Well, I’m not a woman and my roar is pretty weak but I’ve been learning a lot about the roar of women and frankly I’m a bit jealous. The education program has been looking to make a big impact and trying to be strategic about the interventions we put in place. We are looking to use the sponsored school as a platform to run programs that will help eradicate extreme poverty. Education is such a broad area to work in and many interventions are “good.” We can continue our efforts in helping to renovate and build classrooms, train teachers in Early Childhood Development, work with parents to take teacher attendance, etc. With unlimited resources we can do all these things and feel good about making a positive change but as Econ 101 teaches us, resources are scarce (especially true for a nonprofit). So with limited resources we need to be sure we are investing in interventions that will result in the highest returns for eradicating extreme poverty.

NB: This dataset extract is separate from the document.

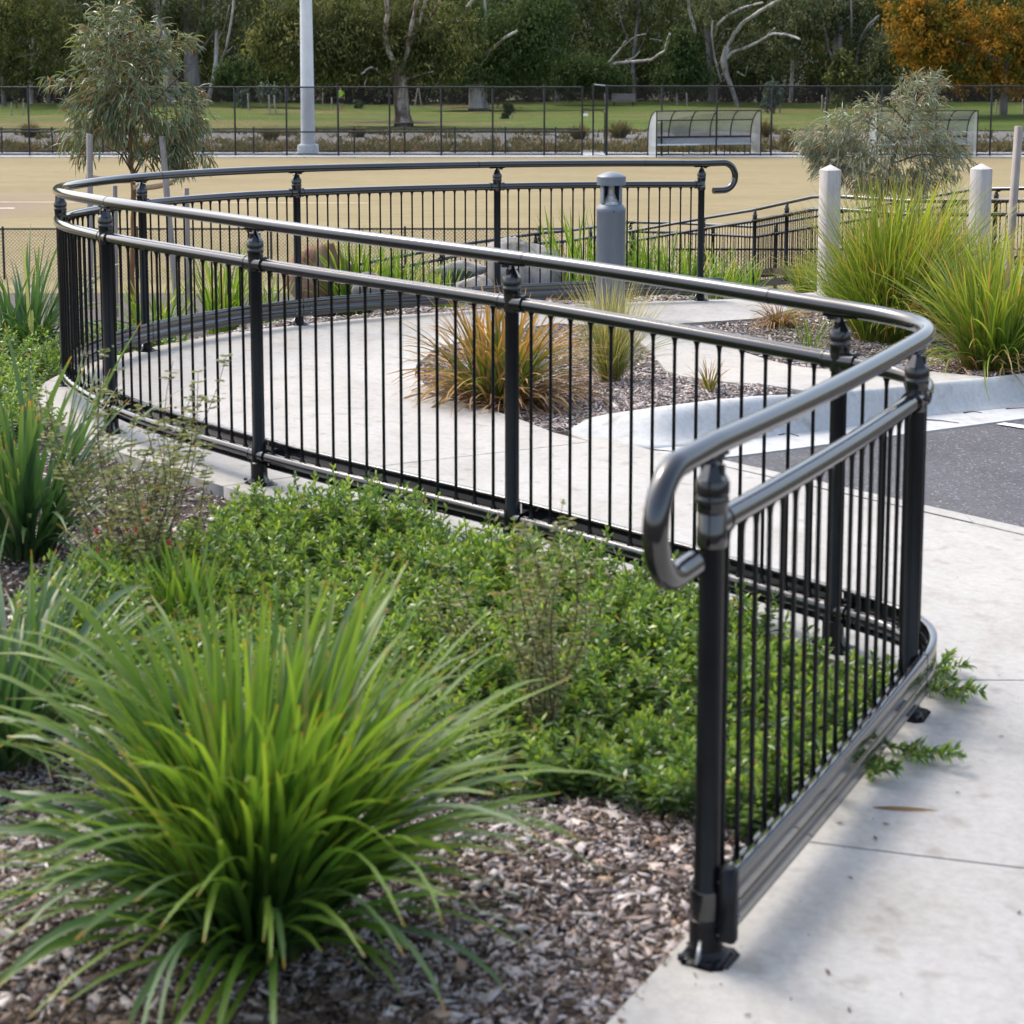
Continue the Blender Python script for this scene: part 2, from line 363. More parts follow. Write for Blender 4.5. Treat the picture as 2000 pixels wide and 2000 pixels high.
M['stake'] = woodmat('hardwood_stake', (.24, .205, .175), (.40, .355, .315))
M['bark'] = woodmat('young_gum_bark', (.15, .075, .035), (.30, .17, .085), (30, 30, 4))
def barkmat(name, cols, pos, sc=1.6):
    m, nt, b = newmat(name)
    c = ramp(nt, noise(nt, sc, 5, .7, stretch=(1, 1, .35), dist=.5), cols, pos)
    nt.links.new(c, b.inputs['Base Color']); b.inputs['Roughness'].default_value = .9; b.inputs['Specular IOR Level'].default_value = .15; return m
M['gumbark'] = barkmat('patchy_gum_bark', [(.07, .045, .032), (.16, .115, .085), (.42, .37, .32), (.52, .48, .43)], [.3, .46, .56, .75])
M['palebark'] = barkmat('pale_gum_bark', [(.10, .085, .075), (.30, .27, .25), (.52, .50, .47)], [.3, .45, .65])
M['greybark'] = barkmat('grey_gum_bark', [(.06, .05, .045), (.19, .175, .17), (.30, .28, .27)], [.3, .5, .7])
M['twig'] = simple('twig_bark', (.10, .055, .04), .8, var=.3, scale=20)
M['hessian'] = simple('hessian_tie', (.55, .36, .20), .9, var=.2, scale=60)
M['rockred'] = barkmat('red_sandstone', [(.10, .045, .03), (.25, .135, .09), (.34, .27, .22)], [.35, .52, .72], 7)
M['rockgrey'] = barkmat('grey_granite', [(.10, .09, .085), (.25, .235, .22), (.36, .33, .30), (.30, .19, .11)], [.3, .48, .66, .82], 7)
M['rockdark'] = barkmat('dark_basalt', [(.03, .033, .037), (.075, .08, .085), (.13, .13, .13)], [.3, .5, .8], 14)
def poly():
    m, nt, b = newmat('clear_polycarbonate'); b.inputs['Base Color'].default_value = (.70, .74, .74, 1); b.inputs['Roughness'].default_value = .3
    tr = nt.nodes.new('ShaderNodeBsdfTransparent'); mx = nt.nodes.new('ShaderNodeMixShader')
    nt.links.new(ramp(nt, noise(nt, 1.2), [(.52, .52, .52), (.68, .68, .68)], [.3, .7]), mx.inputs[0])
    nt.links.new(tr.outputs[0], mx.inputs[1]); nt.links.new(b.outputs[0], mx.inputs[2]); nt.links.new(mx.outputs[0], nt.nodes['Material Output'].inputs[0]); return m
M['poly'] = poly()
M['whiteboard'] = simple('white_seat_board', (.62, .65, .68), .5, var=.06)
M['benchwood'] = woodmat('grey_bench_slats', (.20, .17, .16), (.32, .28, .27), (1, 14, 14))
M['hivis'] = simple('hi_vis_cloth', (.42, .75, .05), .7, var=.12, scale=12)
M['cloth'] = simple('black_cloth', (.015, .015, .017), .8)
M['skin'] = simple('skin', (.42, .24, .17), .6, var=.06)
M['hair'] = simple('dark_hair', (.02, .014, .01), .6)
M['sign'] = simple('white_sign_plate', (.75, .75, .75), .5)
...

We have not finalized specific programs or an evaluation metrics yet but the research seems to be overwhelming in the changes that result with the education of girls. “Opening Doors,” a report by the World Bank supporting its investment in education lists some conclusions of studies in female education:
- A year of schooling for the mother reduces child mortality by about 10%
- An additional year of female education reduces total fertility rates by 0.23 births
- Educated women are more likely to send and keep their children in school
- An increase of 1 percentage point in the share of women with secondary education raises per capita income by about 0.3 percentage points
- Plan International’s “Because I Am a Girl 2009” report of developing countries further emphasizes the need for focusing on female education:
- Women with seven or more years of schooling have two to three fewer children than women with fewer than three years’ education
- Children of mothers who spent five years in primary schools are 40 percent more likely to live beyond the age of five
- Crop yields would rise by 22 percent if women farmers had the same education and inputs as men in Kenya
- In rural Uganda those with secondary education are three times less likely to be HIV positivethan those with no education
These are but few of the benefits of focusing on female education with anecdotal evidence and further analysis left out, perhaps for a future post. The Girl Effect is an organization with a website and facebook page devoted to getting this information to the masses. Indeed, I am very excited about the possibility of improving education for girls in Kenya and seeing positive changes in health, the economy and in agriculture. And through education, we can allow girls in rural Kenya to grow to be women whose roars will bring amazing and lasting change to the communities we are working in and eventually to the entire country.